Gnss problem with tracker

Dear: I have a problem with the Tracker v1.1 Gnss. I use the HT_tinygps library. The process is to acquire the GPS position as quickly as possible to save battery and then enter deep sleep for 15 minutes. The first reading cycles without moving the GPS are excellent less than 5 seconds. with Hdop < 4… Then the time goes away for about 30 seconds and does not return regardless of the weather conditions… When I reset the Tracker it has short cycles again. I can’t identify if the problem is the ESP32 or the GNSS. From what I see in the V0.5 diagram, the GNSS does not have the CHIP_PU pin connected, so it should not know about the reset.
I await your comments… thank you

What exactly do you mean by this? “the time goes away”? How does it “go away for 30 seconds”, but then “not return”? What do you mean by this 30 seconds if it doesn’t come back at all?

Dear, thanks for your help. I see that you have a lot of experience with this device.
Right now I am testing 3 trackers v1.1 using the Tinygps library. The 3 devices have different behavior having the same software and being in the same place.
The application turns on every 15 min. after a deep sleep, collects the position data and sends it via lora.
Problem: Time from Vext = 1 and the function gps.location.isUpdated () = 1
On the first device it is always in the order of 5 seconds (Hot Start)
On the second device 5 seconds the first 10 start and then it goes to 29 seconds (cold start) and it never returns to Hot Start.
On the third device always approximately 30 seconds (Cold Start).
I don’t understand what is happening. Is the antenna integrated?.. For the application, a Hot Start is necessary in most cases so that the solar panel has the energy to charge the battery.
Thank you very much in advance,

Have you left all of them out turned on for about 20 minutes so they all have the same up to date almanac & ephemeris??

As per @nmcc, the GNSS almanac & ephemeris have an expiry date. If I don’t mix up the names, for the ephemeris, this is a few hours (four). The almanac should last anywhere up to14 (with some reports of 90 days). Source.

The reason why a cold start takes 29s for each and every GNSS receiver ever, is because the ephemeris is broadcast over a duration of 30 seconds. But that assumes that the almanac is already known and fully up to date.
Now the almanac reception can take a long time. Nick mentions 20 minutes, but I have seen some of my Trackers take four hours to get going. So the first thing to do is to put them outside with a good view of the sky for a day.

But a device will never be able to keep going on Hot Starts, as at least every four hours it will need to do a Cold Start. Cutting power as soon as any fix is found however, turns out to be a bad decision. In my own devices, I wait for a fix of HDOP < 3 for 5 seconds, then do an uplink, then do a 7 second timeout, and then turn off GNSS power (5+6+7 seconds). And even then, I don’t get continuous Hot Starts, more like Warm Starts around 15~20 seconds. I suspect there’s something about the UC6580 that Heltec didn’t completely get right which means that the GNSS memory isn’t perfectly preserved, but GNSS is hard anyway so it may be a knowledge error on my behalf just as well.

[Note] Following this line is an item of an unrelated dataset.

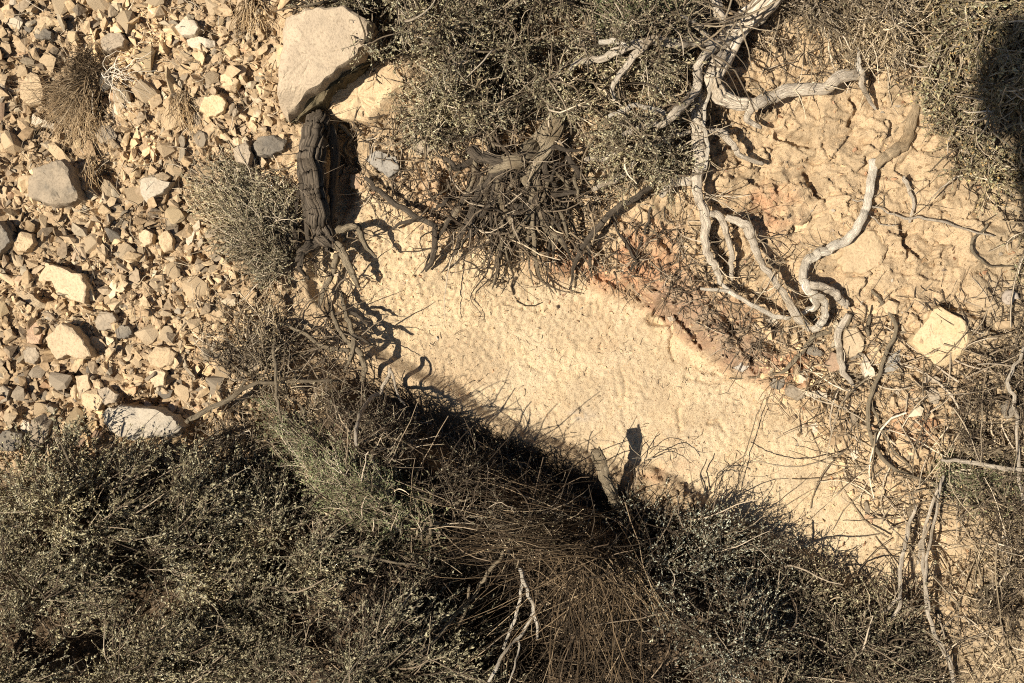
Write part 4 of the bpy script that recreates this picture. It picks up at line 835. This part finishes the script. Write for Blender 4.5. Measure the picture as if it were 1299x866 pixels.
# ------------------------------------------------------------------ shrubs
def poly_pts(poly, n, rng):
    xs = [p[0] for p in poly]; ys = [p[1] for p in poly]; out = np.zeros((0, 2))
    while len(out) < n:
        X = rng.uniform(min(xs), max(xs), n * 2); Y = rng.uniform(min(ys), max(ys), n * 2); k = inside(X, Y, poly); out = np.vstack([out, np.stack([X[k], Y[k]], -1)])
    return out[:n]
def shrub(name, label, poly, bases, height, nb, seed, leaf='leaf', twig='twig', flow=(0, 0), M_tw=9, tl=.030, nl=10, ls=.0042, br=.0013, dens=None, wander=.35, lo_h=.25, spread_up=.5, tw_r=.00042, bare=.35):
    rng = np.random.default_rng(seed)
    tips = poly_pts(poly, nb, rng)
    if dens is not None:
        k = dens(tips[:, 0], tips[:, 1]) > rng.random(len(tips)); tips = tips[k]
    nb = len(tips)
    B = np.array(bases, float); d2 = ((tips[:, None] - B[None, :, :2]) ** 2).sum(-1) * rng.uniform(.6, 1.4, (nb, len(B))); j = d2.argmin(1)
    edge = np.clip(sdist(tips[:, 0], tips[:, 1], poly) / 60, 0, 1)
    hh = height * (lo_h + (1 - lo_h) * edge ** .7) * rng.uniform(.35, 1.05, nb)
    T = at(tips[:, 0], tips[:, 1], 0); T[:, 2] += hh; s = (D - T[:, 2]) / D
    T[:, 0] = (tips[:, 0] - 649.5) / 1000 * s; T[:, 1] = (433 - tips[:, 1]) / 1000 * s
    S = at(B[j, 0] + rng.normal(size=nb) * 14, B[j, 1] + rng.normal(size=nb) * 10, 0)
    far = rng.uniform(.0, .40, nb)[:, None]                       # most visible stems rise from creeping branches part of the way
    S2 = S + (T - S) * far; S2[:, 2] = np.minimum(S2[:, 2], T[:, 2] * .8 + ground_z(S2[:, 0], S2[:, 1]) * .2)
    K = 8; tt = np.linspace(0, 1, K)[None, :, None]
    mid = (S2 + T) / 2; mid[:, 2] += hh * rng.uniform(0, .5, nb); mid[:, :2] += rng.normal(size=(nb, 2)) * .018
    P = (1 - tt) ** 2 * S2[:, None] + 2 * tt * (1 - tt) * mid[:, None] + tt ** 2 * T[:, None]
    P[:, 1:] += np.cumsum(rng.normal(size=(nb, K - 1, 3)), axis=1) * .0013 * wander / .35
    R = br * rng.uniform(.5, 1.5, nb)[:, None] * np.linspace(1, .35, K)[None]
    V1, q1 = tubes(P, R, 4)
    # side twigs
    n2 = nb * M_tw; i = rng.integers(0, nb, n2); tpar = rng.uniform(.25, 1, n2); pos, dr = lerp_path(P, i, tpar)
    side = norm(rng.normal(size=(n2, 3))); d = norm(dr * .9 + side * .75 + np.array([flow[0], flow[1], spread_up * .5]))
    L = tl * rng.uniform(.35, 1.25, n2); P2 = grow(pos, d, L, 5, rng, wander * .9)
    V2, q2 = tubes(P2, tw_r * rng.uniform(.7, 1.4, n2)[:, None] * np.linspace(1, .5, 5)[None], 3)
    c = thing(name, at(B[0, 0], B[0, 1], 0), label, 'shrub'); base = at(B[0, 0], B[0, 1], 0)
    # bare dead twigs standing clear of the leaves
    n4 = int(nb * bare); i = rng.integers(0, nb, n4); pos, dr = lerp_path(P, i, rng.uniform(.1, .9, n4))
    P4 = grow(pos, norm(dr + norm(rng.normal(size=(n4, 3))) * .9 + np.array([0, 0, .15])), tl * rng.uniform(.8, 2.6, n4), 8, rng, .42)
    V4, q4 = tubes(P4, tw_r * rng.uniform(1.2, 3.2, n4)[:, None] * np.linspace(1, .4, 8)[None], 4)
    V = np.vstack([V1, V2, V4]); q = np.vstack([q1, q2 + len(V1), q4 + len(V1) + len(V2)])
    tag(link('twigs', new_mesh('twigs', V - base, q), M[twig], c), kind='stuff')
    n3 = n2 * nl; i = rng.integers(0, n2, n3); tp = rng.uniform(.1, 1, n3); pos, dr = lerp_path(P2, i, tp)
    d = norm(dr * 1.25 + norm(rng.normal(size=(n3, 3)))); pos = pos + norm(rng.normal(size=(n3, 3))) * tw_r
    V3, q3 = leaves(pos, d, ls * rng.uniform(.45, 1.3, n3), .42)
    tag(link('leaves', new_mesh('leaves', V3 - base, q3, smooth=False), M[leaf], c), kind='stuff')
    # woody main stems
    for a in range(len(B)):
        for e in range(2):
            w_ = tips[j == a]
            if not len(w_): continue
            tx, ty = w_[rng.integers(len(w_))]; bx, by = B[a, 0], B[a, 1]
            wood_part(c, base, 'stem', [(bx, by, 4, 4), (bx * .7 + tx * .3 + rng.normal() * 5, by * .7 + ty * .3, 3.2, height * 1000 * .3), (bx * .35 + tx * .65 + rng.normal() * 5, by * .35 + ty * .65, 2.2, height * 1000 * .5), (tx, ty, 1, height * 1000 * .6)], 'mossbark', seed + a * 5 + e, sides=8)
    return c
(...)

Ah, yeah, my bad, if you already know where the sats are, you know where to listen so you can download in 15 minutes, as far as I recall. Starting from scratch is a bit of a lottery on checking different frequencies at different intervals - so two lots of random - to get going.

There’s no coin cell battery backup so no LiPo= no data preserved when unplugged.

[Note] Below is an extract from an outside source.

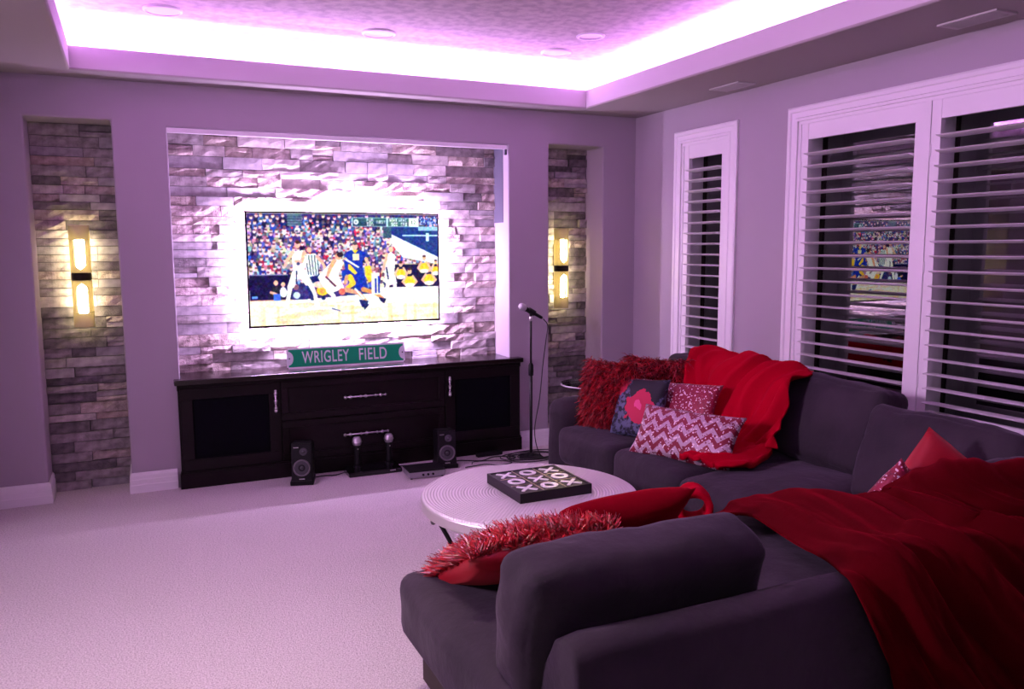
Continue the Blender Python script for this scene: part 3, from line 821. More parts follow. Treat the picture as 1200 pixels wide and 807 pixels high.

Yes, but as long as the battery is plugged in (and has power), its supposed to preserve everything. I don’t fully believe that that works as it should in the Tracker.

Dear: excellent information. It works OK. But I want to improve this information. Do you know if the UC6580 emits any proprietary message when it updates the ephemerides and the almanac? Thanks very much.

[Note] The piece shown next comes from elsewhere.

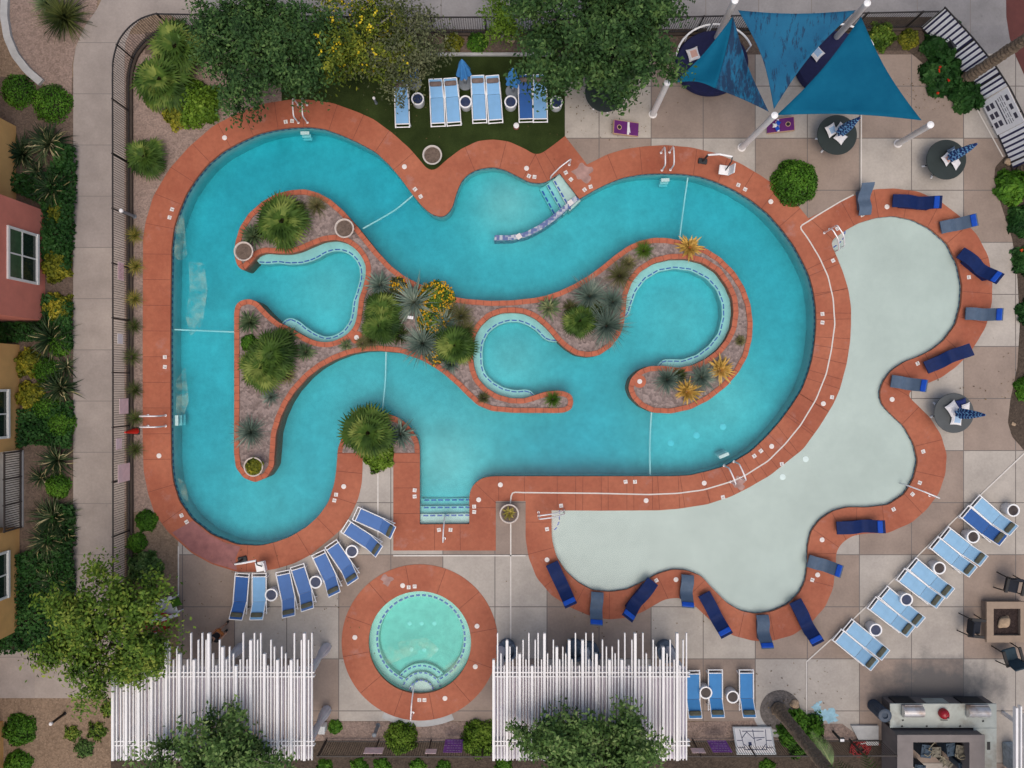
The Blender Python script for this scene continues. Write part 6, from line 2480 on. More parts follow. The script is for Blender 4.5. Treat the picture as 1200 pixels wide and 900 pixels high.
def fence(name, label, path, h=1.45, spacing=2.45, mat=FENCE, wall=0.0):
    """picket fence along a metre path"""
    c0 = path[0]
    t = thing(name, label, 'fence', (c0[0], c0[1], 0), 0, 'iron pool fences')
    q = path - c0
    for z, nm in ((h - 0.02, 'top_rail'), (0.14, 'bottom_rail')):
        b = MB()
        b.strip(q, 0.055, z + 0.02)
        b.strip(q, 0.055, z - 0.02)
        nn = normals(q, False) * 0.0275
        b.wall(q + nn, z - 0.02, z + 0.02, closed=False)
        b.wall(q - nn, z - 0.02, z + 0.02, closed=False)
        b.build(nm, mat, t)
    b = MB()
    for (p, d) in along(q, 0.105, False, 0.05):
        b.box((p[0], p[1], h / 2 + 0.05), (0.017, 0.017, h - 0.18), rz=math.atan2(d[1], d[0]))
    b.build('pickets', mat, t)
    for (p, d) in along(q, spacing, False, 0.1):
        b = MB()
        b.box((p[0], p[1], h / 2 + 0.02), (0.06, 0.06, h + 0.04), rz=math.atan2(d[1], d[0]))
        b.build('post', mat, t)
    return t


def base_of(pts, h):
    k = (H - h) / H
    return [(CX + (x - CX) * k, CY + (y - CY) * k) for x, y in pts]


HF = 1.45
top = [(132, 760), (132, 420), (131.5, 90), (132, 70), (138, 48), (150, 32), (165, 21), (181, 16)]
fw = smooth(base_of(top, HF), False, 5, 8)
fence('iron_fence', 'black iron fence beside the west walk, curving round at the north-west corner', fw, HF)
topn = [(181, 16), (300, 18), (470, 20), (800, 19.5), (1108, 13)]
fn = smooth(base_of(topn, HF), False, 10, 2)
fence('iron_fence', 'black iron fence along the north walk behind the trees and shade sails', fn, HF)
tops = [(370, 886.5), (560, 887), (900, 886.5), (1052, 886)]
fs_ = smooth(base_of(tops, HF), False, 10, 2)
fence('iron_fence', 'dark iron fence along the bottom edge behind the spa', fs_, HF, mat=FENCEB)
# low retaining edge under the west and north fence
b = MB()
for pth in (fw, fn):
    nn = normals(pth, False)
    a, c = pth + nn * 0.14, pth - nn * 0.14
    b.prism([ccw(np.concatenate([a, c[::-1]]))], 0, 0.12)
tag(b.build('low_wall', M('dark_edge_block', (0.06, 0.045, 0.035), 0.9)), 'low dark block edge under the west and north iron fence', 'low wall')

# notices hung on the fences
PINK = M('faded_pink_notice', (0.84, 0.63, 0.63), 0.7, 0.08, 5.0)
REDINK = M('red_notice_print', (0.42, 0.10, 0.10), 0.7)
NOTW = M('white_notice', (0.82, 0.80, 0.79), 0.6, 0.06)
VIO = M('violet_notice', (0.27, 0.08, 0.42), 0.6, 0.3, 3.0)
VIOP = M('pale_violet_notice', (0.55, 0.40, 0.58), 0.6, 0.1)
G = 'notices hung on the fences'


def notice(c, d, w_, hgt, zc, m_, label, ink=None, lines=0, outw=0.11, tilt=0.0):
    """thin plate facing the pool, hung at metre point c; d = unit normal toward the pool"""
    o = thing('fence_notice', label, 'notice', (c[0] + d[0] * outw, c[1] + d[1] * outw, zc), math.atan2(d[1], d[0]), G)
    b = MB()
    A = Matrix.Rotation(-tilt, 4, 'Y')
    b.box((0, 0, 0), (0.012, w_, hgt), M4=A)
    b.build('plate', m_, o)
    if ink:
        b = MB()
        g = np.random.default_rng(int(abs(c[1]) * 100))
        for k in range(lines):
            z = hgt * (0.38 - 0.76 * k / max(1, lines - 1))
            x = -w_ * 0.40
            while x < w_ * 0.36:
                l = g.uniform(0.05, 0.16) * w_
                b.box((0, 0, 0), (0.003, l, hgt * 0.05), M4=A @ Matrix.Translation((0.0085, x + l / 2, z)))
                x += l + 0.05 * w_
        b.build('lettering', ink, o)
    return o


E_ = (1, 0)
xw = fw[0][0]
yy = lambda py, z: (CY - py) / S * (H - z) / H
for py, w_, hg, zc, m_, ink, lab in ((318, 0.80, 0.45, 1.0, PINK, REDINK, 'pink notice with red print, northernmost on the west fence'),
                                     (397, 0.45, 0.40, 1.05, NOTW, None, 'small white notice on the west fence below the pink printed one'),
                                     (476, 0.70, 0.70, 0.75, PINK, None, 'plain pink notice on the west fence just north of the red cone'),
                                     (520, 0.50, 0.45, 1.15, PINK, NOTW, 'small pink notice on the west fence just south of the red cone'),
                                     (554, 0.82, 0.95, 0.75, PINK, None, 'largest plain pink notice, lowest on the west fence')):
    notice((xw, yy(py, zc)), E_, w_, hg, zc, m_, lab, ink, 4 if ink else 0)
N_ = (0, 1)
for px, w_, hg, zc, m_, lab, ink in ((438, 0.85, 0.50, 1.15, PINK, 'pink notice left of the round shrub on the south fence', None), (505, 0.50, 0.38, 1.2, PINK, 'small pink notice below the spa on the south fence', None),
                                     (531.5, 0.85, 1.1, 0.72, VIO, 'violet poster below the spa on the south fence', VIOP), (818, 0.60, 0.40, 1.15, PINK, 'pale pink notice right of the eastern pergola on the south fence', None),
                                     (843, 0.88, 1.0, 0.78, VIO, 'violet poster left of the large white panel on the south fence', VIOP)):
    x = (px - CX) / S * (H - zc) / H
    yb = np.interp(x, fs_[:, 0], fs_[:, 1])
    notice((x, yb), N_, w_, hg, zc, m_, lab, ink, 5 if ink else 0)
# big white framed panel with a line drawing
t = thing('framed_panel', 'large white framed panel with dark line pattern leaning on the south fence', 'panel', W(880, 861, 0.02), 0)
A = Matrix.Translation((0.0, -0.05, 0.40)) @ Matrix.Rotation(R(-32), 4, 'X')
b = MB()
b.box((0, 0, 0), (1.82, 1.16, 0.05), M4=A, bev=0.02)
b.build('frame', M('grey_white_frame', (0.52, 0.55, 0.56), 0.5), t)
b = MB()
b.box((0, 0, 0), (1.66, 1.0, 0.01), M4=A @ Matrix.Translation((0, 0, 0.027)))
b.build('sheet', NOTW, t)
b = MB()
A2 = A @ Matrix.Translation((0, 0, 0.0345))
for (x0, y0, x1, y1) in ((-0.6, 0.45, -0.5, -0.4), (0.6, 0.45, 0.5, -0.4), (-0.5, -0.38, 0.5, -0.38), (-0.5, 0.38, 0.5, 0.38), (0, 0.45, 0.02, -0.45), (-0.55, 0.1, -0.28, 0.36), (-0.3, 0.36, 0.0, 0.05),
                         (0, 0.1, 0.5, 0.12), (-0.8, 0.0, -0.55, 0.0), (0.55, 0.0, 0.8, 0.0), (-0.8, -0.3, -0.5, -0.3), (0.5, -0.3, 0.8, -0.3), (-0.5, -0.15, -0.28, -0.38), (0.28, -0.38, 0.5, -0.15), (0.1, 0.0, 0.35, 0.05)):
    L = math.hypot(x1 - x0, y1 - y0)
    b.box((0, 0, 0), (L, 0.028, 0.004), M4=A2 @ Matrix.Translation(((x0 + x1) / 2, (y0 + y1) / 2, 0)) @ Matrix.Rotation(math.atan2(y1 - y0, x1 - x0), 4, 'Z'))
b.box((0, 0, 0), (0.14, 0.14, 0.004), M4=A2 @ Matrix.Translation((-0.22, -0.14, 0.002)))
b.build('drawing', M('navy_line', (0.03, 0.04, 0.10), 0.6), t)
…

GNSS simply isn’t made for ultra-low-power. Here are the UC6580 docs - you can have a look for yourself. But I advise you to accept that the GNSS receiver must be turned on for at least 30s every time you want to use it, with an order of 5 minutes on first boot / long sleep. You are probably better off including an accelerometer that signals when something happens, only then you need to turn the receiver on.

There is no standard for this info and I’ve long given up chasing my tail on it - mostly because the very second that you have a full almanac, it’s immediately out of date so saying “I’m fully up to date” would be followed by “I’m not up to date”, followed by “Up to date” followed by “No longer up to date”.

The data transmitted is a constant stream of updates, if you go longer than 30 minutes you’ll need to keep the GNSS on for longer but over the space of the day you’ll probably end up with patchy data so need to commit to one good update session - if it’s on solar, you’ve got the time, if you are well charged & you’ve got sun, leave it on a bit longer.